DATA PROVIDED.
— begin —
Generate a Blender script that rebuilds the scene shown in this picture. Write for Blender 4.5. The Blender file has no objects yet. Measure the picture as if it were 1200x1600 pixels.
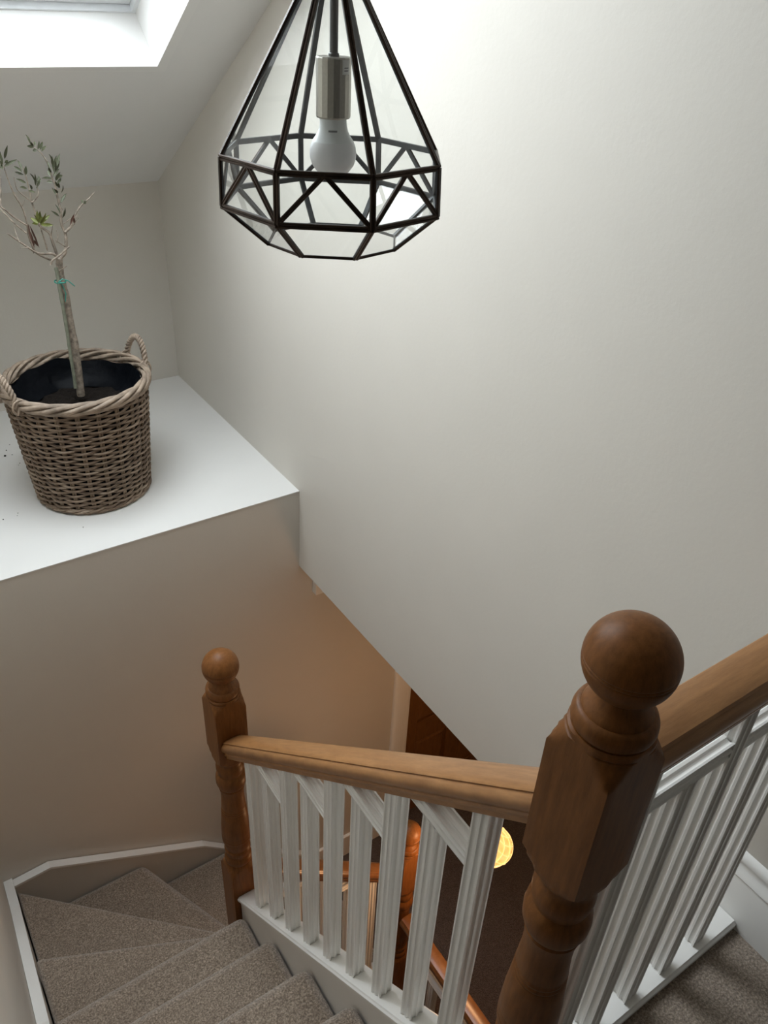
import bpy, bmesh, math, random
from mathutils import Vector, Matrix

random.seed(7)
SC = bpy.context.scene
COL = SC.collection

# ------------------------------------------------------------------ camera
CAM_H = 1.625
FPX = 1246.5                      # focal length in pixels of the 1200x1600 frame
CAM_ROWS = ((0.83077562, -0.27637726, 0.48314333),     # world x, y, z axes seen in the camera
            (-0.55486633, -0.47982513, 0.67962577),    # (camera: x right, y down, z forward)
            (0.04399122, -0.8326965, -0.55197945))
cam_data = bpy.data.cameras.new('camera')
cam_data.sensor_fit = 'VERTICAL'
cam_data.sensor_height = 36.0
cam_data.lens = FPX / 1600.0 * 36.0
cam_data.clip_start = 0.02
cam = bpy.data.objects.new('camera', cam_data)
COL.objects.link(cam)
m = Matrix(CAM_ROWS) @ Matrix.Diagonal((1, -1, -1))
cam.matrix_world = Matrix.Translation((0, 0, CAM_H)) @ m.to_quaternion().to_matrix().to_4x4()
SC.camera = cam

# ------------------------------------------------------------------ sky and exposure
world = bpy.data.worlds.new('overcast_sky')
SC.world = world
world.use_nodes = True
bg = world.node_tree.nodes['Background']
bg.inputs[0].default_value = (0.89, 0.95, 1.0, 1)
bg.inputs[1].default_value = 12.6
# light portal in the skylight opening: only tells the renderer where the daylight comes in
pd = bpy.data.lights.new('skylight_portal', 'AREA')
pd.shape = 'RECTANGLE'
pd.size, pd.size_y = 1.02, 1.62
pd.cycles.is_portal = True
po = bpy.data.objects.new('skylight_portal', pd)
COL.objects.link(po)
_sl = math.hypot(1, 0.624)
_s, _n = (0.919 + 2.50) / 2, 0.345
po.location = (0.4665, 3.43 - _s / _sl + _n * 0.624 / _sl, 0.90 + _s * 0.624 / _sl + _n / _sl)
po.rotation_euler = (-math.atan(0.624), 0, 0)
SC.view_settings.view_transform = 'Standard'
SC.view_settings.look = 'None'
SC.view_settings.gamma = 1.0
SC.view_settings.exposure = 0.12
SC.view_settings.use_curve_mapping = False
SC.cycles.max_bounces = 14
SC.cycles.diffuse_bounces = 8
SC.cycles.transparent_max_bounces = 24
SC.cycles.use_denoising = True
SC.cycles.denoising_prefilter = 'ACCURATE'

# ------------------------------------------------------------------ materials
def new_mat(name):
    mt = bpy.data.materials.new(name)
    mt.use_nodes = True
    nt = mt.node_tree
    return mt, nt, nt.nodes['Principled BSDF']

def tex_coord(nt, scale=(1, 1, 1)):
    tc = nt.nodes.new('ShaderNodeTexCoord')
    mp = nt.nodes.new('ShaderNodeMapping')
    mp.inputs['Scale'].default_value = scale
    nt.links.new(tc.outputs['Object'], mp.inputs['Vector'])
    return mp.outputs['Vector']

def noise(nt, vec, scale, detail=3.0, rough=0.55):
    n = nt.nodes.new('ShaderNodeTexNoise')
    n.inputs['Scale'].default_value = scale
    n.inputs['Detail'].default_value = detail
    n.inputs['Roughness'].default_value = rough
    nt.links.new(vec, n.inputs['Vector'])
    return n.outputs['Fac']

def ramp(nt, fac, stops):
    r = nt.nodes.new('ShaderNodeValToRGB')
    el = r.color_ramp.elements
    el[0].position, el[0].color = stops[0][0], (*stops[0][1], 1)
    el[1].position, el[1].color = stops[-1][0], (*stops[-1][1], 1)
    for p, c in stops[1:-1]:
        e = el.new(p)
        e.color = (*c, 1)
    nt.links.new(fac, r.inputs['Fac'])
    return r.outputs['Color']

def bump(nt, bsdf, height, strength, dist):
    b = nt.nodes.new('ShaderNodeBump')
    b.inputs['Strength'].default_value = strength
    b.inputs['Distance'].default_value = dist
    nt.links.new(height, b.inputs['Height'])
    nt.links.new(b.outputs['Normal'], bsdf.inputs['Normal'])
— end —
WHAT YOU HAVE TO DO.
Omitting all pictures, restate exactly the lines of the material from its start through the line that contains "COL = SC.collection".

SOLUTION TO THIS TASK.
Generate a Blender script that rebuilds the scene shown in this picture. Write for Blender 4.5. The Blender file has no objects yet. Measure the picture as if it were 1200x1600 pixels.
import bpy, bmesh, math, random
from mathutils import Vector, Matrix

random.seed(7)
SC = bpy.context.scene
COL = SC.collection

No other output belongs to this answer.